This song was huge in the 90s. I remember hearing it everywhere, marvelling at the exotic album art, the album title lifted from Dostoevsky’s writing, wondering if this mysterious band was made up of re-incarnated hippies who had spent their childhoods in Bora Bora learning to play handmade instruments.
Turns out it was just huge in Canada.
See, Canada’s pretty good at pushing its own artists through Canadian content laws – although Canadian artists might disagree – and so the only reason I heard this track on the radio a lot as I made my way through an awkward phase of Fimo beads and bracelets made of hemp was the fact that they were Canadian. And not even hippie west coast Canadian; they were from London, Ontario, a university town that likes pick-up trucks and football.

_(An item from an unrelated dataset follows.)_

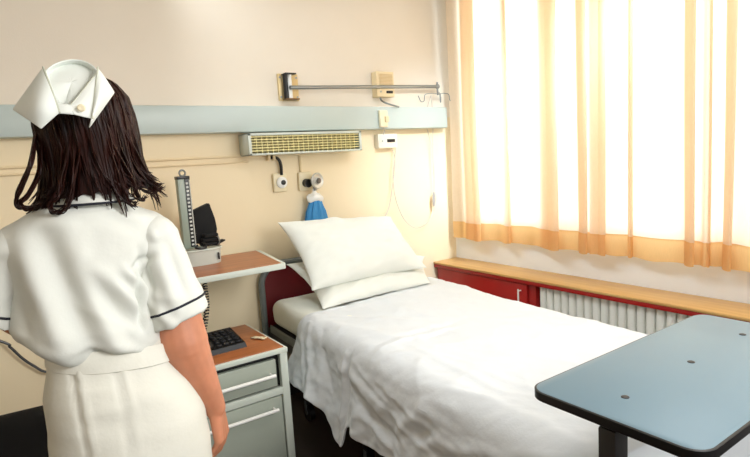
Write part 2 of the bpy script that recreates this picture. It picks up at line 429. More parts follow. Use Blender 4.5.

So because it’s the first day of spring, and I am a dutiful Canadian, allow me to introduce you (assuming you yourself didn’t grow up in the 90s under the strict rule of Canadian content) to a quirky little song about the first day of spring.
What makes this a beautiful song:
1. The heart of the song is the uneasy four-note bass line and the way it interacts with the guitar line, which for its part seems carefree and unaware of the bass line lurking underneath it.
2. The vocals aren’t so much sung as whispered, as if the vocalist is apprehensive about jinxing spring’s arrival.
3. Like a Canadian spring, everything blooms suddenly and enormously at the last minute.
Recommended listening activity:
Not putting the winter clothes away, but putting them in a holding area.